Students may be recycling the wrong way and don’t even know it, according to Associated Students Inc.’s new recycling campaign, Drink, Dunk, Done.

The new campaign was created to promote proper recycling methods by clearing up recycling-related misconceptions — such as that bottles can be recycled with their caps on — and raise awareness about the increased number of recycling containers on campus, according to Lee Johnson, ASI recycling coordinator.

“We felt we really needed more on-campus recycling containers,” Johnson said. “There are 400 trash cans on campus, and we felt wherever there [was] a trash can there should be a recycling container next to it.”

The Associated Students Recycling Center purchased about 80 new pyramid-top recycling containers with a $41,000 grant from CalRecycle, a government program that offers funding opportunities to assist in the safe and effective management of the waste stream, according to the program’s website.

The grant allowed the center to double the number of recycling containers on campus, Johnson said.

Johnson said the recycling campaign is geared toward getting students to use the recycling containers, as well as raise awareness that Cal State Long Beach is home to one of the oldest recycling centers in California, which opened in 1970 and handles about 500,000 beverage containers each month, Johnson said.

College Beat Productions, CSULB’s student-run video production company, produced a series of 12 commercials for the Drink, Dunk, Done campaign that began Sept. 9, according to University Student Union Assistant Director of Programs Sylvana Cicero.

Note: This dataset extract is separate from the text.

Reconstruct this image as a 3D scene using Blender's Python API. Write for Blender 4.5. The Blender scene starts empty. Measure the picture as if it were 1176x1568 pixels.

The commercials advocate for recycling and promoting proper recycling methods on campus, said Geno Mehalik, who supervises College Beat Productions.

“If a student holds onto an empty water bottle for a few minutes until they can find a recycle bin or takes the cap off their water bottle before recycling, we have done our job and it was all worth it,” Mehalik said.

The campaign is reaching out to students through signs posted around campus, a radio component on KBEACH.

Fernando Dehonor, a senior aerospace engineering and physics major who was featured in one of the commercials, collaborated on the campaign through his position as assistant conservation commissioner for the Beach Pride program.

“I really have a passion for the environment and being green,” said Dehonor, who hopes to design hydrogen-fueled cars and research alternate fuels one day. “Earth is our home. It won’t take care of itself. We are responsible for what we throw away.”

Dehonor said he hopes this campaign reaches a large pool of students and gets them thinking about what recycling is.

“It’s more than just being a hippie,” he said. “It’s a daily routine.”

With the convenience of having more recycling containers on campus, Cicero said, more students could develop a habit of recycling.

“I believe that this generation genuinely cares about sustainability and protecting the environment,” she said. “It is our hope that by creating this awareness on campus, it will lead to sustainable practices now and in the future lives of our students.”